Can anyone remember trains before dentationalisation?
What was the point of privatisation if operators have a geographic monopoly? I can’t avoid the strikes by using a different company so there’s no reason for them to change.
There have not been ‘safety-critical guards’ on the Thameslink route, since the inception of Thameslink services in 1988.
It actually went back further than that, with the introduction of BedPan Line services between Bedford and St Pancras, where the rotten Driver Only Operation method of working began.
GTR is Thameslink, Southern and Great Northern. Don’t believe the marketing spiel. They will soon have their day(s) in court.
I’m looking forward to the day when the U.K. railway starts adopting the Copenhagen Metro model of no drivers or other staff on trains and enough station staff to assist those requiring help. Copenhagen has the advantage that it started with a blank sheet of paper when designing its system. It’s fully accessible too.

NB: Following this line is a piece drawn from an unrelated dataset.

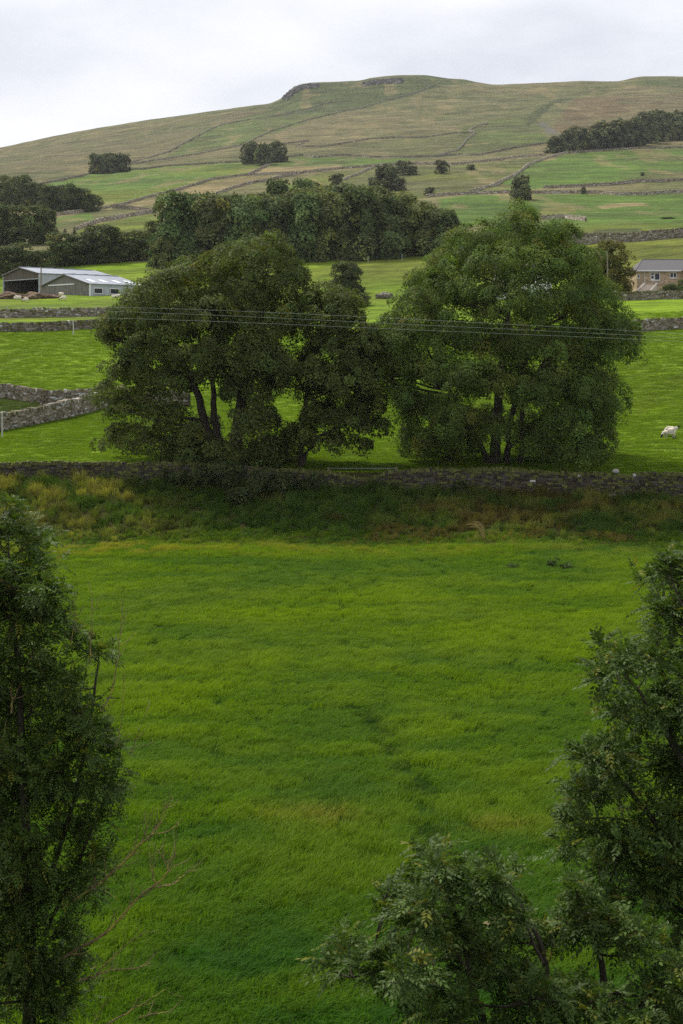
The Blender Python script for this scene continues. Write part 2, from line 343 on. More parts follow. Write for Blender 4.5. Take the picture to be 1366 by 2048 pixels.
def make_grass():
    # hay meadow
    P = jittered(23.5, 97.0, lambda Y: np.interp(Y, [24, 45, 95], [18, 14, 10]), lambda Y: 0.27 * Y + 4)
    x, Y = P.T; z = near_z(x, Y); z = np.where(Y < 25, z, z)
    big = fbm(x / 9, Y / 7, 3, 101); md = fbm(x / 3.2, Y / 1.6, 3, 107); sm = fbm(x / 0.9, Y / 0.6, 2, 113)
    v = np.clip((big - 0.5) * 1.5 + (md - 0.5) * 2.0 + (sm - 0.5) * 0.5 + 0.5, 0, 1)
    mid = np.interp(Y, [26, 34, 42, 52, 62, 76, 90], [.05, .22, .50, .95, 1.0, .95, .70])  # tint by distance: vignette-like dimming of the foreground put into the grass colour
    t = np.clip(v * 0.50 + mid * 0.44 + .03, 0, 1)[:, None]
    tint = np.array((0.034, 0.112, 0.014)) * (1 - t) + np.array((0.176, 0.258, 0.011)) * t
    tint *= RNG.uniform(0.85, 1.15, len(P))[:, None]
    # straw heads: a pale patch, the edge strip
    px = x / Y * F + CX; py = HY + CZ * F / Y
    def patch(cx, cy, rx, ry): return np.exp(-((px - cx) / rx) ** 2 - ((py - cy) / ry) ** 2)
    yel = patch(650, 1640, 55, 22) + 0.7 * patch(1000, 1660, 80, 16) + 0.5 * patch(1180, 1655, 60, 18) + 0.5 * patch(560, 1635, 60, 18)
    strip = smooth(88, 91.5, Y) * (1 - smooth(94, 95.5, Y)) * np.interp(px, [60, 140, 260, 420, 700, 900, 1300], [.5, 1.2, 1.1, .8, .6, .5, .3]) * smooth(0.46, 0.68, fbm(x / 1.3, Y / 0.8, 3, 131)) * 1.1
    y2 = np.clip(yel * RNG.uniform(0.3, 1.1, len(P)) + strip, 0, 1)[:, None]
    tint = tint * (1 - y2 * 0.85) + np.array((0.30, 0.27, 0.04)) * y2 * 0.85
    hs = RNG.uniform(0.8, 1.25, len(P)) * (0.55 + 0.45 * v) * (1 + 0.6 * strip)
    # trodden line through the meadow
    tp = [(733, 1440), (752, 1458), (765, 1490), (800, 1540), (845, 1575), (862, 1600), (856, 1640), (850, 1690)]
    dmin = np.full(len(P), 1e9)
    for (ax, ay), (bx, by) in zip(tp[:-1], tp[1:]):
        s_ = np.clip(((px - ax) * (bx - ax) + (py - ay) * (by - ay)) / ((bx - ax) ** 2 + (by - ay) ** 2), 0, 1)
        dmin = np.minimum(dmin, np.hypot(px - ax - s_ * (bx - ax), (py - ay - s_ * (by - ay))))
    tr = np.exp(-(dmin / 15) ** 2) * smooth(0.3, 0.5, vnoise(x / .5, Y / .7, 5)); hs *= 1 - 0.85 * tr
    keep = RNG.uniform(size=len(P)) > 0.93 * tr
    tint *= (1 - 0.7 * tr)[:, None]
    keep &= ~((np.abs(x - 4.0) < 1.05) & (np.abs(Y - 32.2) < 0.42) & (RNG.uniform(size=len(P)) < .72))        # the bare sandy scrape
    rot = np.c_[RNG.normal(0, .12, len(P)), RNG.normal(0, .12, len(P)), RNG.normal(0, .55, len(P)) + (fbm(x / 5, Y / 5, 2, 151) - .5) * 3]
    scl = np.c_[np.full(len(P), 1.0), np.full(len(P), 1.0), hs] * RNG.uniform(0.85, 1.2, len(P))[:, None]
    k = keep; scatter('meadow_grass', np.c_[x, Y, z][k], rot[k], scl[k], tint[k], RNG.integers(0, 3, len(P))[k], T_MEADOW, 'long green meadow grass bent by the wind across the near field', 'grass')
    # rank vegetation on the bank
    P = jittered(93.4, 104.2, lambda Y: np.interp(Y, [93.4, 96], [2.5, 9]), lambda Y: 0.27 * Y + 4); x, Y = P.T; z = near_z(x, Y); px = x / Y * F + CX; py = HY - (z - CZ) * F / Y
    n1 = fbm(x / 2.6, Y / 1.6, 3, 201); n2 = fbm(x / 1.1, Y / 0.8, 3, 211)
    gold = smooth(0.46, 0.66, n1 * .55 + n2 * .45) * RNG.uniform(.35, 1.15, len(P)) * np.interp(px, [0, 240, 330, 620, 900, 1100, 1366], [1.0, 1.0, 0.30, 0.20, 0.55, 0.75, 0.9])
    gold = np.clip(gold + 0.9 * smooth(0.42, 0.6, n2) * smooth(1010, 985, py) * (px < 260), 0, 1)
    rust = smooth(0.52, 0.64, fbm(x / 3.0, Y / 1.5, 3, 221)) * np.interp(px, [0, 250, 400, 700, 1366], [.5, .4, .3, .8, .8])
    c = np.array((0.062, 0.112, 0.018)) * (0.65 + 0.8 * n2)[:, None]
    c = c * (1 - rust * .8)[:, None] + np.array((0.135, 0.080, 0.030)) * (rust * .8)[:, None]
    c = c * (1 - gold * .75)[:, None] + np.array((0.29, 0.25, 0.065)) * (gold * .75)[:, None]
    c *= RNG.uniform(.75, 1.25, len(P))[:, None] * (1 + .55 * (1 - smooth(94, 98, Y)))[:, None]
    idx = np.where(gold > 0.4, RNG.integers(0, 2, len(P)), RNG.integers(0, 3, len(P)))
    rot = np.c_[RNG.normal(0, .2, len(P)), RNG.normal(0, .2, len(P)), RNG.normal(0, 1.2, len(P)) + math.pi * (px < 300)]
    s = RNG.uniform(.6, 1.25, len(P)) * np.interp(Y, [93.4, 95, 97.5, 102, 104], [.3, .5, .9, 1.0, 1.35]); scl = np.c_[s, s, s * RNG.uniform(.8, 1.2, len(P))]
    scatter('bank_vegetation', np.c_[x, Y, z], rot, scl, c, idx, T_RANK, 'rank tawny and dark green grass and weeds on the bank below the wall', 'rough grass')
    # grazed turf beyond the wall
    P = jittered(106.3, 205, lambda Y: np.interp(Y, [106, 205], [10, 5]), lambda Y: 0.25 * Y + 3); x, Y = P.T; z = far_z(x, Y)
    C = landcol(x, Y, z); n = fbm(x / 5, Y / 2.6, 5, 301); n2 = fbm(x / 1.2, Y / 0.9, 2, 311)
    C = C * (0.86 + 0.40 * (n - .5) + 0.20 * n2)[:, None] * RNG.uniform(.85, 1.15, len(P))[:, None]
    yl = smooth(0.50, 0.75, n)[:, None] * .6; C = C * .98 * (1 - .3 * yl) + np.array((0.17, 0.19, 0.012)) * .3 * yl
    s = RNG.uniform(.7, 1.2, len(P)); scl = np.c_[s, s, s * (0.5 + 0.4 * n)]
    rot = np.c_[np.zeros(len(P)), np.zeros(len(P)), RNG.normal(0, .7, len(P))]
    scatter('pasture_grass', np.c_[x, Y, z], rot, scl, C, RNG.integers(0, 2, len(P)), T_TURF, 'short bright green grazed grass in the pasture beyond the wall', 'grass')
make_grass()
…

Closest we have to that is the DLR, and most of their “Passenger Service Assistants” (aka the Guard who can manually drive) are members of the RMT. We are more likely to see Maglev trains than anything like Copenhagen Metro style services anywhere on the UK network, given the complexity of our system and inoperability thanks to privatisation.
The cost of that would be in the hundreds of billions of pounds to implement on a national wide rail system not a small cities metro.
Where is that going to come from?
A Christmas present from Aslef to all passengers. I remember when, during nationalisation, strikes were a very common feature of life in Britain.
Train drivers striking on they pay they earn is disgusting. A lot of people who rely on this service earn a fraction of your ludicrous salary and it wrecks their lives. £65k for pulling a lever and making a train move honestly is a joke and it undermines legitimate
trade union action when other industries go on strike who genuinely work harder, more skilled Jobs such a nurses. The government are to blame really because they should just open up a train driver school and force the rail companies to employ the correct amount of staff, and make the railway an essential services.
If a soldier and a police officer can’t strike but earn half what a train driver earns, how can they justify striking.
Quite agree Dave
It is selfish behaviour from the train drivers and Aslef, I adopt Daves comments.
I earn a lot less than those drivers and work 5 days a week plus overtime at weekends, I have had to save for two events next week in London which im not likely be able to attend, which means not only do I miss two shows that are only on this year, I will lose my money for the tickets, that i worked hard for. This are having a knock on effect on the cost of living crisis, and building our economy back up, very shameful.
Whilst I agree with the point that train drivers already earn a good salary, I do feel there is a disappointing level of ignorance in the statement that train drivers just “pull a lever and make a train move”. Drivers are not just responsible for driving the train and making it go and stop. It isn’t like a train set and it is a bit naive to think it is. Responsibility for the train being safe to run, for ensuring passengers are safe both when the train is running or if there is a problem. The route they drive has to be learned and then “signed for” to say they know it backward as well as forwards, and by that I mean every curve, signal, bridge, tunnel, speed restriction (temporary and permanent). The responsibility of moving a whole train load of 1,500+ passengers at peak hours single handed without incident, might seem trivial to the person sitting inside the carriage, but it is a lot on the shoulders of the one person at the front who is making it happen.
I do actually think that the drivers deserve a decent pay rise but I also think in the present climate they should accept what has already been offered in terms of pay and save the energy that will inevitably be needed to fight terms & conditions of employment as the DfT continues to drift away from the real world of running a railway.
£65,000 a year? To whom do I send my CV to?